関連事業などで利益をあげるビジネスモデルも、需要の減少により難しくなってきた。しかし、鉄道事業には一定の需要があり、それに合わせた供給は行っていかなくてはならない。鉄道事業者は存続し続けることが利用者にとっても必要なことであり、そのためには値上げなどをしなくてはならない。
事業を維持するために利用者の少ない時間帯は、列車本数を削減する必要もある。区間によっては、短編成の列車を走らせたり、優等列車の各駅停車化を行ったりといったことはすでに行われている。

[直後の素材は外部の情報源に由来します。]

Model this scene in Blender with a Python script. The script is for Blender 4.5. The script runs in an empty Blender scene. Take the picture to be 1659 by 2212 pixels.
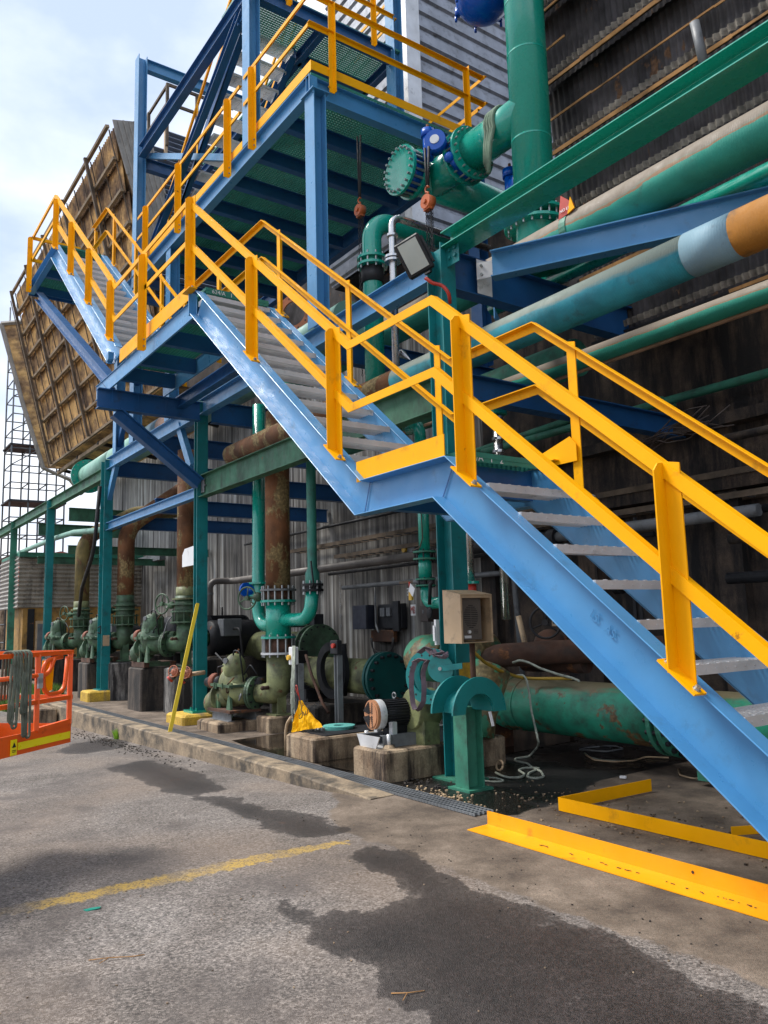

鉄道の現場は人手不足が続き、JR東日本は年齢制限を撤廃して中途採用を行っていたほどだ。その中途採用も縮小することになった。
コロナ禍で、各社は事業の縮小を示す傾向がある。しかし移動する人が多くいる限り、都市鉄道は必要とされている。事業の維持を第一に考えてほしい。都市鉄道を持続可能なものにしていくことを、各事業者には検討していただきたい。
このシリーズを終える上で、筆者からのお願いである。